Slight uptick in property sales but no reprieve for the overcommitted, says expert | Malaysian Institute of Estate Agents

Slight uptick in property sales but no reprieve for the overcommitted, says expert

2019-05-16

PETALING JAYA: An expert cautions that the worst is not yet over for those struggling to find buyers or renters for multiple properties despite the slight improvement in the property market last year.

Speaking to FMT, chartered surveyor Ernest Cheong said the combination of the US-China trade war and the battered stock market means that many are likely to hold back from buying property.

He said he has at least four clients with multiple properties who are now trying to cut their losses.

These clients had been investing in property for the past five years but are now struggling to get returns amid the property glut and challenging economic climate, he said.

“I have one client with around six properties. He can only get renters for three of them, earning him around RM20,000 per month.

“But he has to pay back at least RM60,000 to the bank each month because these are expensive, high-end properties.”

Cheong, who has over 40 years of experience in the industry, said his client had also been affected by the stock market’s poor performance.

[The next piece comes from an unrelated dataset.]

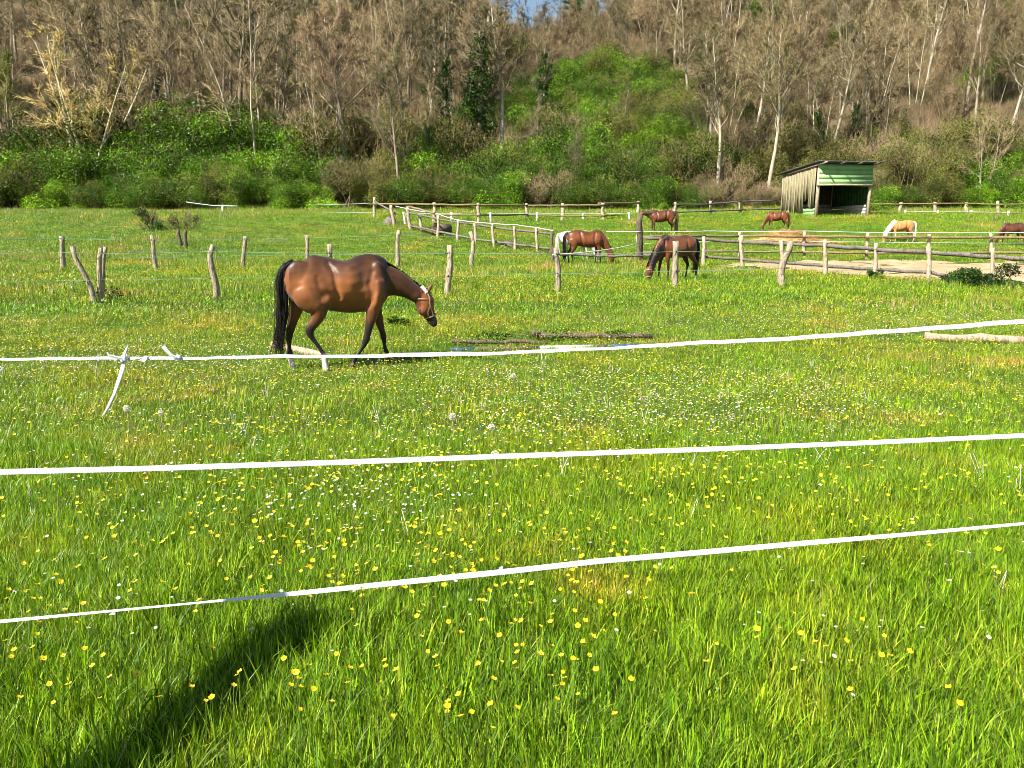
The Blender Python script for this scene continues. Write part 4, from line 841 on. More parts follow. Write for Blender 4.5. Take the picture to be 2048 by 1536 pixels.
# ------------------------------------------------------------------ white tapes in the foreground
def ribbon(pts, half, tw, o0, uv_len=None):
    m = len(pts); P = np.array([p - o0 for p in pts]); t = np.gradient(P, axis=0); t /= np.linalg.norm(t, axis=1)[:, None]
    upv = np.array([0, 0, 1.]); side = np.cross(t, upv); side /= np.linalg.norm(side, axis=1)[:, None]; up = np.cross(side, t)
    tw = np.asarray(tw)[:, None]; a = up * np.cos(tw) + side * np.sin(tw); nrm = -up * np.sin(tw) + side * np.cos(tw); half = np.broadcast_to(half, (m,))[:, None]
    rows = [P + a * half * f + nrm * bz for f, bz in ((-1, 0), (-.5, .0012), (0, -.0004), (.5, .0012), (1, 0))]
    V = np.stack(rows, 1).reshape(-1, 3); Q = []; 
    for k in range(m - 1):
        for j in range(4): Q.append([k * 5 + j, k * 5 + j + 1, (k + 1) * 5 + j + 1, (k + 1) * 5 + j])
    L = np.concatenate([[0], np.cumsum(np.linalg.norm(np.diff(P, axis=0), axis=1))]); U = np.stack([np.repeat(L, 5), np.tile([0, .25, .5, .75, 1.], m)], 1)
    return V, Q, U
def tape_obj(name, strips, o0, parent=None):
    mb = MB(); UU = []
    for V, Q, U in strips: mb.add(V, None, Q); UU.append(U)
    o = mb.obj(name, M['tape'], parent, True); UU = np.vstack(UU); uv = o.data.uv_layers.new(name='UVMap'); vi = np.zeros(len(o.data.loops), np.int32); o.data.loops.foreach_get('vertex_index', vi); uv.data.foreach_set('uv', UU[vi].ravel()); return o
Yt = lambda px: 2.95 + .28 * (px - 1024) / 1024
def px_tape(name, ctrl, label, width=.0215, nseg=160, jag=0):
    ctrl = [(c[0], c[1], c[2] * .87, *c[3:]) for c in ctrl]
    cx = np.array([c[0] for c in ctrl], float); xs_ = np.linspace(cx[0], cx[-1], nseg); ys_ = np.interp(xs_, cx, [c[1] for c in ctrl]); kk = np.hanning(9); kk /= kk.sum()
    ys_ = np.convolve(np.pad(ys_, 4, 'edge'), kk, 'valid') + jag * np.sin(xs_ * .021) * .6 + jag * np.sin(xs_ * .053) * .4
    ths = np.interp(xs_, cx, [c[2] for c in ctrl]); pts = [at(a, b_, Yt(a)) for a, b_ in zip(xs_, ys_)]; full = np.array([width * F / depth_of(p.x, p.y, p.z) for p in pts])
    rt = np.sqrt(np.clip(ths / full, .02, 1)); tw = -np.arccos(rt) * np.interp(xs_, cx, [c[3] if len(c) > 3 else 1 for c in ctrl]); o0 = pts[0]
    o = tape_obj(name, [ribbon(pts, width / 2 * rt, tw, o0)], o0); o.location = o0; tag(o, label, 'fence tape', 'white electric fence tapes in the foreground'); return o, o0
top, o0 = px_tape('fence_tape', [(-120, 720, 4.0), (100, 717, 4.8), (240, 717, 5.6), (330, 716, 5.6), (420, 716, 4.8), (560, 713, 6.4), (700, 712, 5.6), (760, 712, 7.2), (900, 708, 8.8), (1000, 706, 5.6), (1100, 702, 7.2), (1210, 697, 4.8), (1300, 691, 7.2), (1500, 681, 8.0), (1700, 669, 8.8), (1850, 657, 9.6), (2048, 643, 9.6), (2200, 631, 9.6)], 'top white tape of the foreground fence with knots and frayed ends', jag=1.1, nseg=240)
px_tape('fence_tape', [(-120, 947, 12), (0, 944, 12), (300, 937, 12), (700, 924, 11.5), (1024, 912, 11), (1400, 899, 10.5), (1700, 887, 10), (2048, 871, 10), (2200, 864, 10)], 'middle white tape of the foreground fence with dashed grey threads', .0215)
px_tape('fence_tape', [(-120, 1254, 6), (0, 1243, 5), (200, 1224, 3, 1), (400, 1205, 2.2, 1), (600, 1186, 8, 1), (800, 1165, 11, 1), (1024, 1142, 13), (1200, 1122, 13), (1400, 1105, 12), (1600, 1087, 10), (1800, 1070, 7), (2048, 1047, 4), (2200, 1034, 4)], 'lowest white tape of the foreground fence, twisted thin at its left part', .024)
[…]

“The property market is bad and the stock market is bad. It’s a mix of bad decisions and bad luck,” he said.

He said those who are financially able to hold on to their properties would eventually see a return on their investments. However, how long this would take is anyone’s guess, he added.

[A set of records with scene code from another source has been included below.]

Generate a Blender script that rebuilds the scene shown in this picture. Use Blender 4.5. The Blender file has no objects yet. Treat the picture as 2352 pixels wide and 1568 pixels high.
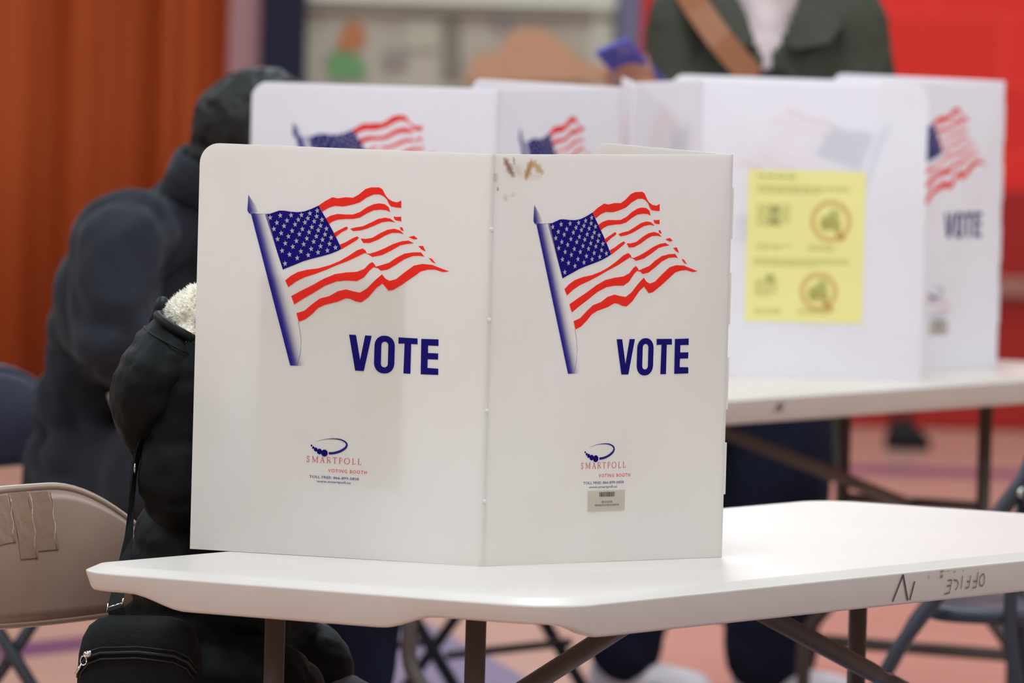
import bpy, bmesh, math, random
from mathutils import Vector as V3, Matrix, noise
random.seed(7)
C = bpy.context.scene.collection
SC = bpy.context.scene
PI = math.pi
def R(d): return math.radians(d)

# ------------------------------------------------------------------ camera
FPX, PITCH, ROLL, ZC = 21175.0, 0.05118, 0.02732, 1.66135
cam_d = bpy.data.cameras.new('camera'); cam = bpy.data.objects.new('camera', cam_d); C.objects.link(cam)
SC.camera = cam
cam_d.sensor_width = 36.0; cam_d.lens = FPX/2352*36.0
cam_d.clip_start = .1; cam_d.clip_end = 200
U = V3((0, math.sin(PITCH), math.cos(PITCH))); F = V3((0, math.cos(PITCH), -math.sin(PITCH))); RX = V3((1,0,0))
cr, sr = math.cos(ROLL), math.sin(ROLL)
right = RX*cr + U*sr; up = U*cr - RX*sr
M = Matrix.Identity(4)
for i in range(3):
    M[i][0] = right[i]; M[i][1] = up[i]; M[i][2] = -F[i]
M[2][3] = ZC
cam.matrix_world = M
cam_d.dof.use_dof = True; cam_d.dof.focus_distance = 12.28; cam_d.dof.aperture_fstop = 7.6; cam_d.dof.aperture_blades = 0
def W(px, py, Y):
    """where the sight line through a photo point reaches distance Y: used to measure where things stand"""
    u, v = px-1176, py-784
    d = F*FPX + right*u - up*v
    t = Y/d.y
    return V3((d.x*t, Y, ZC + d.z*t))

SC.view_settings.view_transform = 'Standard'; SC.view_settings.look = 'None'
SC.view_settings.gamma = 1.0; SC.view_settings.use_curve_mapping = False
SC.view_settings.exposure = 0.0

# ------------------------------------------------------------------ materials
def lin(c):
    c = c/255.0
    return c/12.92 if c <= .04045 else ((c+.055)/1.055)**2.4
def srgb(r, g, b): return (lin(r), lin(g), lin(b), 1.0)
def mat(name, rgb, rough=.6, spec=.3, var=0.0, vscale=8.0, bump=0.0, bscale=60.0, metal=0.0, sheen=0.0, stretch=None):
    m = bpy.data.materials.new(name); m.use_nodes = True
    nt = m.node_tree; p = nt.nodes['Principled BSDF']
    col = srgb(*rgb)
    p.inputs['Base Color'].default_value = col; p.inputs['Roughness'].default_value = rough
    p.inputs['Specular IOR Level'].default_value = spec; p.inputs['Metallic'].default_value = metal
    if sheen: p.inputs['Sheen Weight'].default_value = sheen
    tc = nt.nodes.new('ShaderNodeTexCoord'); src = tc.outputs['Object']
    if stretch:
        mp = nt.nodes.new('ShaderNodeMapping'); mp.inputs['Scale'].default_value = stretch
        nt.links.new(src, mp.inputs['Vector']); src = mp.outputs['Vector']
    if var:
        n = nt.nodes.new('ShaderNodeTexNoise'); n.inputs['Scale'].default_value = vscale; n.inputs['Detail'].default_value = 4
        nt.links.new(src, n.inputs['Vector'])
        r = nt.nodes.new('ShaderNodeValToRGB')
        r.color_ramp.elements[0].position = .3; r.color_ramp.elements[1].position = .7
        r.color_ramp.elements[0].color = tuple(c*(1-var) for c in col[:3])+(1,)
        r.color_ramp.elements[1].color = tuple(min(1,c*(1+var)) for c in col[:3])+(1,)
        nt.links.new(n.outputs['Fac'], r.inputs['Fac']); nt.links.new(r.outputs['Color'], p.inputs['Base Color'])
    if bump:
        n2 = nt.nodes.new('ShaderNodeTexNoise'); n2.inputs['Scale'].default_value = bscale; n2.inputs['Detail'].default_value = 3
        nt.links.new(src, n2.inputs['Vector'])
        b = nt.nodes.new('ShaderNodeBump'); b.inputs['Strength'].default_value = bump; b.inputs['Distance'].default_value = .004
        nt.links.new(n2.outputs['Fac'], b.inputs['Height']); nt.links.new(b.outputs['Normal'], p.inputs['Normal'])
    return m
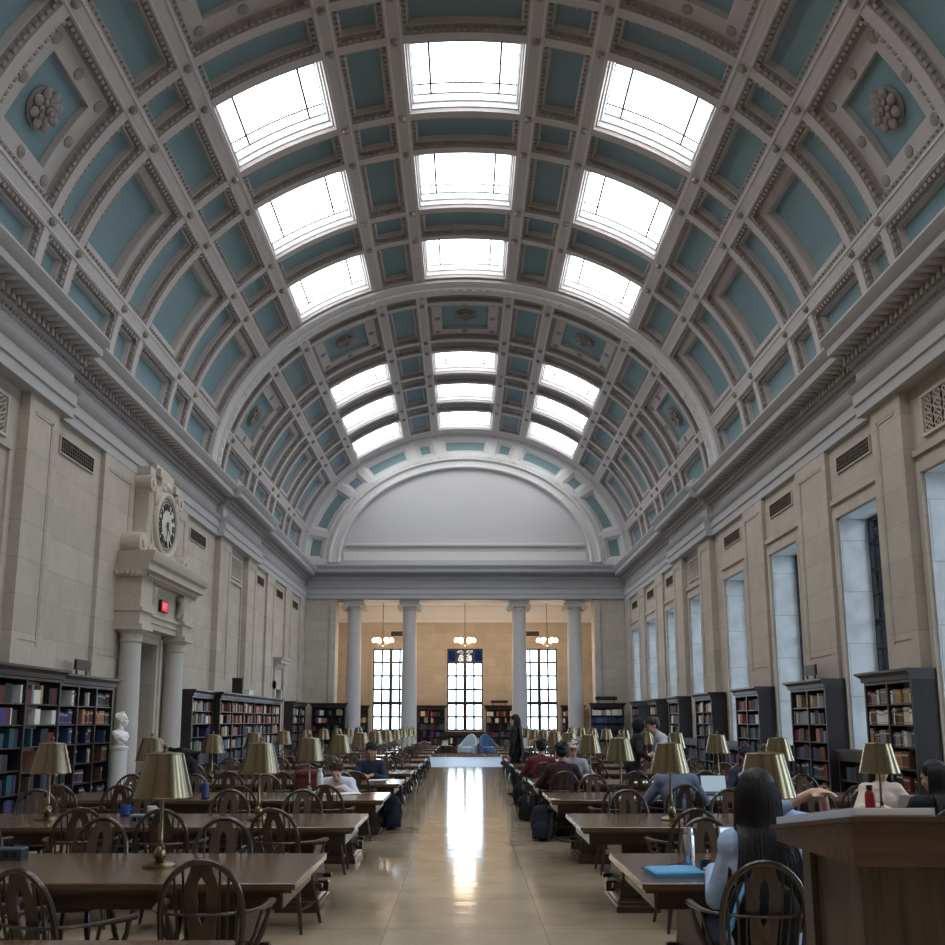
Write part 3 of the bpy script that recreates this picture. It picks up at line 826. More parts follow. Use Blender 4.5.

“There is little the government can do because many simply cannot afford homes at their current prices, or they cannot get home loans.

“Some incentives like stamp duty exemptions may help a bit. But for those who are overcommitted, they have to bite the bullet and sell their properties for a much lower price to those who are waiting for a fire sale.”

Adding that he had seen such trends following the Asian Financial Crisis in the late 1990s, Cheong said home owners could also speak to the banks and renegotiate their loan repayment amounts or schedules.

“From there, work backwards and take lower rentals to meet the loan repayments,” he said.

Meanwhile, Henry Butcher Malaysia chief operating officer Tang Chee Meng said loan approvals, the rising cost of living and investor confidence remain the main challenges in the sector.

He said residential property sales had picked up since the launch of the public-private Home Ownership Campaign in March, with buyers appearing to take advantage of the stamp duty exemption and discounts offered.

He added however that the US-China trade war had made house buyers more cautious.

He said they are also unsure whether the slight rebound in interest in the residential property market can be sustained if global stock markets and the economy are negatively affected by the trade war.

On what Putrajaya could do to help the situation, Tang said it could look into ways to bring down the cost of development, such as land and compliance costs.

“This is so that house prices can be kept at levels which match the income levels of the people,” he added.

Recent figures from the National Property Information Centre showed a slight increase in the volume (0.6%) and value (0.3%) of property transactions in 2018 compared to the year before.

However, the overhang of residential properties increased from 24,738 units in 2017 to 32,313 units last year.